When Seaside students arrived at The Loft at the Red Building in Astoria for prom, the space was already dressed in swaths of lavender tulle, silver lanterns, strands of emerald green leaves, and other decorations to resemble a Neverland escape. What they didn’t see firsthand was the numerous hours of planning and labor poured into the event by just a handful of dedicated juniors.

“This is the main responsibility of the junior class office,” junior class secretary Kara Spell said, adding the event is traditionally conceptualized as a parting gift for seniors as they prepare to graduate next month.

The theme of this year’s Seaside High School prom, held May 4, was “Second Star to the Right” and each aspect of the activities leading up to the event alluded to the story of Peter Pan and fantastical Neverland as they have been presented time and again in both book and film.

Detailed event-planning

With only five class officers to organize the event, the group dived into planning soon after the Associated Student Body’s major Dollars for Doernbecher’s fundraiser wrapped up in December.

“We started super early, because we all knew it was going to take a lot of time,” junior class sergeant-at-arms Emma Brown said.

The most important tasks included booking the venue, DJ, and photographer. After Seaside missed holding prom at the Red Building last year, as it was booked by another group, the school was proactive in securing the venue for this year, Brown said. They also acquired DJ “OSO Fresh” Wright, of Portland, and photographer Sara Absher.

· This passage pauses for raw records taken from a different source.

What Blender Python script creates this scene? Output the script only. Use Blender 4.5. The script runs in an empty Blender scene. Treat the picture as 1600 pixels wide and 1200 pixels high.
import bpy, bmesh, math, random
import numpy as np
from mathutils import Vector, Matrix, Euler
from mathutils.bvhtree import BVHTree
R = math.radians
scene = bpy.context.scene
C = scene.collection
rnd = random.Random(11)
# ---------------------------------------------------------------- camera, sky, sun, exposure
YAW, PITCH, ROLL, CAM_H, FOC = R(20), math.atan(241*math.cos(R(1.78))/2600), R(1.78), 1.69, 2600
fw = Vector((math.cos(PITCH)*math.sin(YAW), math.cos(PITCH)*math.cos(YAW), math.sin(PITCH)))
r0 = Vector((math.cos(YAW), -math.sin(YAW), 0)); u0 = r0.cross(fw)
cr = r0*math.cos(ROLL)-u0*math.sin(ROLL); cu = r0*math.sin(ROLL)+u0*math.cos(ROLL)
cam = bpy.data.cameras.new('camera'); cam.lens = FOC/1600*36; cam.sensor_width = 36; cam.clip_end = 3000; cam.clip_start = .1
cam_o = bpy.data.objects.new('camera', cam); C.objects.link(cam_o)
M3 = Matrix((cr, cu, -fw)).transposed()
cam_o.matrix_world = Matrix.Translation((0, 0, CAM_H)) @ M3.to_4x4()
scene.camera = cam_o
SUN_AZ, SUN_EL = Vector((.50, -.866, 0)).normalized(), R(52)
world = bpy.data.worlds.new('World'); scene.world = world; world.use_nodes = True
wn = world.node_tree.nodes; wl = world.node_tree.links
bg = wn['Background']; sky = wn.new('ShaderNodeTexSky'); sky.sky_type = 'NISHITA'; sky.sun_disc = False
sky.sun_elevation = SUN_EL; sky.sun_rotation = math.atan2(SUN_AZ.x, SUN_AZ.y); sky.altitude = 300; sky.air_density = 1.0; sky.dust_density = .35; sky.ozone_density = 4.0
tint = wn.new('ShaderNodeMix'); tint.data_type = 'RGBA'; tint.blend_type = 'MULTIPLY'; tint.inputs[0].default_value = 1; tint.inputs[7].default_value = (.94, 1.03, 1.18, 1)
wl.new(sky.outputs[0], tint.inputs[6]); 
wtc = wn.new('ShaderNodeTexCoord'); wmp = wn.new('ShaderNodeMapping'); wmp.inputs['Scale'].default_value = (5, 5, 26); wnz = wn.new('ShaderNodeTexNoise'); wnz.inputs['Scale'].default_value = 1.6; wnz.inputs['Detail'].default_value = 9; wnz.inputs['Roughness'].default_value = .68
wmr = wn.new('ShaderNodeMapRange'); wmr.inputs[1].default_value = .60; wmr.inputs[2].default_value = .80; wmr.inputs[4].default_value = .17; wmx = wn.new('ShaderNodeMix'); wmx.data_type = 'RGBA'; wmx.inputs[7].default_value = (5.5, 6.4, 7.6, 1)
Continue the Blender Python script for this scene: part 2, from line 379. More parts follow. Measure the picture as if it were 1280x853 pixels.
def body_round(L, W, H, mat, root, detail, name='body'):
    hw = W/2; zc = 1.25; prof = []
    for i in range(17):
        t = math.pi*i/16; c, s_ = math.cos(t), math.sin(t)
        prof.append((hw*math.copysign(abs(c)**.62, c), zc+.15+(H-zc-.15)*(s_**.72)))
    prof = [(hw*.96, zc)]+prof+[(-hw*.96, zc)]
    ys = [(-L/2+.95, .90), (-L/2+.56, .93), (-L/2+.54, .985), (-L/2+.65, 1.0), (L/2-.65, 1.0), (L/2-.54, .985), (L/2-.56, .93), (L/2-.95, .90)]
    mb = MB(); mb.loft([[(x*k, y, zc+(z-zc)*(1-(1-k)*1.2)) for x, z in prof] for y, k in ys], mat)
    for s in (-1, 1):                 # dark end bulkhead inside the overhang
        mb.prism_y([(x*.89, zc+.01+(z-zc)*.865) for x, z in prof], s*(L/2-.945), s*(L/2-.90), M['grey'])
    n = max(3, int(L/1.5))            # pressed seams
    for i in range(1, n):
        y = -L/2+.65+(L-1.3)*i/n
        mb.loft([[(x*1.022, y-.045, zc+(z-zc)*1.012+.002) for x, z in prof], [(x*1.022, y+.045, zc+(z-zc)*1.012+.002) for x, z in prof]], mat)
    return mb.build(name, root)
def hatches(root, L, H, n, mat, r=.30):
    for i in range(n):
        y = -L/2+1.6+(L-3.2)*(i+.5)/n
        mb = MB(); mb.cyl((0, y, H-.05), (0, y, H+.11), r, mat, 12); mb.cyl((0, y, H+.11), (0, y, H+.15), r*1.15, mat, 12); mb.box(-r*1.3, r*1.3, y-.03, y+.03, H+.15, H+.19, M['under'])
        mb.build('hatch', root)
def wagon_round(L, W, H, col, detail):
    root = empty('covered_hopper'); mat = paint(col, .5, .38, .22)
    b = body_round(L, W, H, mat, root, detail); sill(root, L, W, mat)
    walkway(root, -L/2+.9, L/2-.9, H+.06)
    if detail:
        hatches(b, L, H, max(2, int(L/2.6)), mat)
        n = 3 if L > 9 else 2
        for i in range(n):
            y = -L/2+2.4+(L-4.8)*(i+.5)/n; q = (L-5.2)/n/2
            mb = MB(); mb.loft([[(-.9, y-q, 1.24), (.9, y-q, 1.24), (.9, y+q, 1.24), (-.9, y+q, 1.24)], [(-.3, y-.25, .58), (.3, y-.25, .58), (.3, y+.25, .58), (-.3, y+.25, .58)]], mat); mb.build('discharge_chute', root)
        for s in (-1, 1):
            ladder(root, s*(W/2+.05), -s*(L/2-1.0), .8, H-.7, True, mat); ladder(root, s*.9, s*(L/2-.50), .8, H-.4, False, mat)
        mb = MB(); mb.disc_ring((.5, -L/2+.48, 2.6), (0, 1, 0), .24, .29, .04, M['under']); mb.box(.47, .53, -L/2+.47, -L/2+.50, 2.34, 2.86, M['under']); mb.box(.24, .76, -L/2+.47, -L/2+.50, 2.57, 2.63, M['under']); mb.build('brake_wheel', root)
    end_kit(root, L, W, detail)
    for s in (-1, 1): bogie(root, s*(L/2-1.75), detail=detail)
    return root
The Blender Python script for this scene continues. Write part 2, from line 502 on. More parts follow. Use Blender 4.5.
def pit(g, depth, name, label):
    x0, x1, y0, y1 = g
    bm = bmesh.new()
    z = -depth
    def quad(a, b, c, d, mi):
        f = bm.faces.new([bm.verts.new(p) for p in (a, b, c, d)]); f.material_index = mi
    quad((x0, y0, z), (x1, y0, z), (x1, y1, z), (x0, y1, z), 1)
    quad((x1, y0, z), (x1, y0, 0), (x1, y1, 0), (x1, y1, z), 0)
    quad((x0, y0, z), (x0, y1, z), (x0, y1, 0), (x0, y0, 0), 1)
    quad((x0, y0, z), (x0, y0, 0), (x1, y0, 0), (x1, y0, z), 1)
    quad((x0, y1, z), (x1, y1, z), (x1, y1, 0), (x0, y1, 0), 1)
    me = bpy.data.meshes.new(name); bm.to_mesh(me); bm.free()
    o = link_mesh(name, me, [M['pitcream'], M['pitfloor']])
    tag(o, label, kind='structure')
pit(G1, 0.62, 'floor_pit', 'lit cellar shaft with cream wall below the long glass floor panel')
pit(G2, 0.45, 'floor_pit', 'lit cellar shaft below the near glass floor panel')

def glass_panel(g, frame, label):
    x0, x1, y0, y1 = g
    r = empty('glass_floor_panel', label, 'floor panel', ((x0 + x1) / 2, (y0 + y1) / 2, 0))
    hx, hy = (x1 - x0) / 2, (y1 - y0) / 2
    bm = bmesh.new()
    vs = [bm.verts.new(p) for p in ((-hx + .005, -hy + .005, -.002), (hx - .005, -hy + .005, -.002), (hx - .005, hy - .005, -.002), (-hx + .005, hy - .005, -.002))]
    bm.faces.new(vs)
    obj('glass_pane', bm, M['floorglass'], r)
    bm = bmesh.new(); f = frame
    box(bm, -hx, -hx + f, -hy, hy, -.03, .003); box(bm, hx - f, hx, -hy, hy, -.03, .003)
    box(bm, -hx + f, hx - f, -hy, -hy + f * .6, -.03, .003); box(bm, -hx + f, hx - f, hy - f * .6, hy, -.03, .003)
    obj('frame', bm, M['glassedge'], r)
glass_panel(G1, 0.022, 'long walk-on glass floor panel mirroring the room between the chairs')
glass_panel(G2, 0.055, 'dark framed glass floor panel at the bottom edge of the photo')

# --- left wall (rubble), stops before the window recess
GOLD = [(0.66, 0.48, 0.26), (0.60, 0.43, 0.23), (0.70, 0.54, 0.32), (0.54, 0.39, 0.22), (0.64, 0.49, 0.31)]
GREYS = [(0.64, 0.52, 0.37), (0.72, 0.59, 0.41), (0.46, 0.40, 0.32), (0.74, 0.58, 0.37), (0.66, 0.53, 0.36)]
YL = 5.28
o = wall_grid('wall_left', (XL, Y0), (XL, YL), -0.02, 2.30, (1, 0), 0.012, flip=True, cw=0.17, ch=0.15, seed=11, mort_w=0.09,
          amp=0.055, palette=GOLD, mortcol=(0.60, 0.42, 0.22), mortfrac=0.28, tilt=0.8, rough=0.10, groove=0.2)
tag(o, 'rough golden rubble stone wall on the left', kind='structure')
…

Beyond that, Brown said, there is plenty of minutia to deal with that might easily be overlooked: Finding chaperones and getting them background checks, ordering party favors, acquiring crowns and sashes, developing a song suggestion list, selling tickets, and designing decorations.

To accomplish the work, the juniors spent numerous lunch periods meeting with their advisors, Jim Poetsch and Anne Lynes, and also working after school and on weekends.

Prom royalty

Another critical task involved with the event is organizing the prom court of four princesses and four princes, who this year were seniors Seth Trevino, Alyssa Goin, Peyson Acree, Shelbylee Rhodes, Mason Crawford, Travis Fenton, Audrey Kunde and Annaka Garhofer.

Unlike previous years, Brown said, they conducted the election online, which generated automatic results and made the process simpler.

While the concept of prom king and queen is shrouded by negative connotations because of its stereotypical portrayal in movies and television shows, Spell and Brown don’t believe the Seaside student body approaches it in an overly competitive way that leads to drama and hurt feelings.

“I don’t think the court is as big of a deal as maybe it would be in other places,” Brown said.

However, one of the pre-prom activities that’s become tradition at the high school is announcing the court members during an assembly in a fun, entertaining way. After Trevino, Acree, Crawford and Fenton were announced as the princes, they were then dressed in fairy wings and tutus to complete an obstacle course that resulted in revealing the names of the princesses. All the obstacles were on-theme: knocking down a bowling pin, or “sinking the ship”; spinning on a pirate sword and walking the plank; and fishing with a clothes hanger hook.

At the dance, students then voted as they arrived for prom king and queen, ultimately selecting Goin and Trevino.

Time-honored tradition

While putting on prom requires considerable amounts of time and hard work, many students still view it as one of the important social events that contribute to the overall high school culture and experience.

“I love getting people together and prom is a huge part of bringing people together,” Brown said, adding it also presents a rare opportunity for young people to get dressed up to dance and socialize.

She also feels being involved in school activities leads to an enriching high school experience, which is one of the reasons she joined student leadership — “so I could be involved as best I can,” she said.

While the challenge of setting up an event they have yet to experience was interesting, the juniors pulled it off.

“We have different strengths and they go together well,” Spell said, adding they weren’t faced with notable disagreements along the way. On the night of the dance, they were able to relax, except for minor duties, and enjoy the fruits of their labor.

“It’s fun to have ideas and see them come to life,” Brown said.